Ah yes, the rabbit hole. Because if there’s one thing kindergarteners are experts at, it’s asking “Why?” With my own daughter, after I told her the white supremacist marchers were “very angry,” she immediately asked, “But they’re grown-ups; why can’t they just stop being angry?” And there I am again, hearing myself say, “Just because, some people never learn how to stop being angry and be kind to other people.” I try to remind myself this is just the beginning. That while my responses seem pat and insufficient at this stage, that is how it needs to be right now.
My friend Natasha Steer, a social justice educator and a single, bi-racial mom to a 13-year-old son who is the kind of thoughtful, intentional parent I aspire to be, reminds me, “You don’t have to do everything right now, so don’t get caught up in trying to check all the boxes.” She’s right. My job now is to lay a foundation for what’s to come. “Learning about systemic racism, is a long-term process,” says Steer, who is very good at finding the “teachable moments” in everyday life, from pausing a TV show to ask, “What did you think of what that character just said?” to calling out racist comments in front of her son.
Talking with Steer, I’m reminded how important it is to make sure to look for those moments and to be conscious about the books I’m choosing, the stories I’m telling and the way I’m interacting with people in the world. Explaining who those extremists are on the news is only a tiny piece of the puzzle. Margaret Hagerman, a sociologist at Mississippi State University, whose research focuses on how white children learn about race, says that in her research, she found that children are deeply attuned to parents’ everyday actions; they notice when they lock the car doors and avoid stopping in a “bad neighbourhood,” when most of their parents’ friends are white, when they smile awkwardly at a racist joke at a family function. Whether we want to admit it or not, “we are all constantly participating in a process of racial socialization,” says Hagerman.

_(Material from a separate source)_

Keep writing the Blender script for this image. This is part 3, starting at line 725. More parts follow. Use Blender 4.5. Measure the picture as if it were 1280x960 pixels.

So, no matter how perfect an analogy for hatred I can concoct, or how many developmentally-appropriate books about social justice activists I keep checking out of the library, it’s what my children see in me that is going to stick. I need to get serious about recognizing my own biases, prejudice and blind spots and put more effort into pointing out moments of everyday racism. White supremacy, after all, is not just the rallying cry of a bunch of angry extremists, but also a longstanding system of oppression that continues to give white people, like us, specific benefits and unfair advantages.
And, although I know I need to do a better job of monitoring how emotional I get about the news in front of my young children, I also think that, as they get older, it will be okay for them to see me get upset sometimes. They need to understand, that, as children who have my husband’s Jewish last name and who love to light the Chanukah candles and celebrate Passover with their Bubbe, that when the neo-Nazis shout anti-semitic slurs, they aren’t just hating “people who are different,” they are specifically hating people like our family. I want them to understand that it’s normal to be angry about injustice, and that we can turn those feelings into action. Because the truth is, those men with torches might not be here, in Toronto, today, but white supremacy and racism certainly are. And, at some point, I want my kids to take it personally.
I want to show them that those people resisting aren’t only civil rights activists of the past, or brave young students on university campuses facing down guns, or Indigenous women occupying the path of a pipeline. They are also masses of people who know what’s right and what’s fair and who step up and fight for justice every day. They are people like us.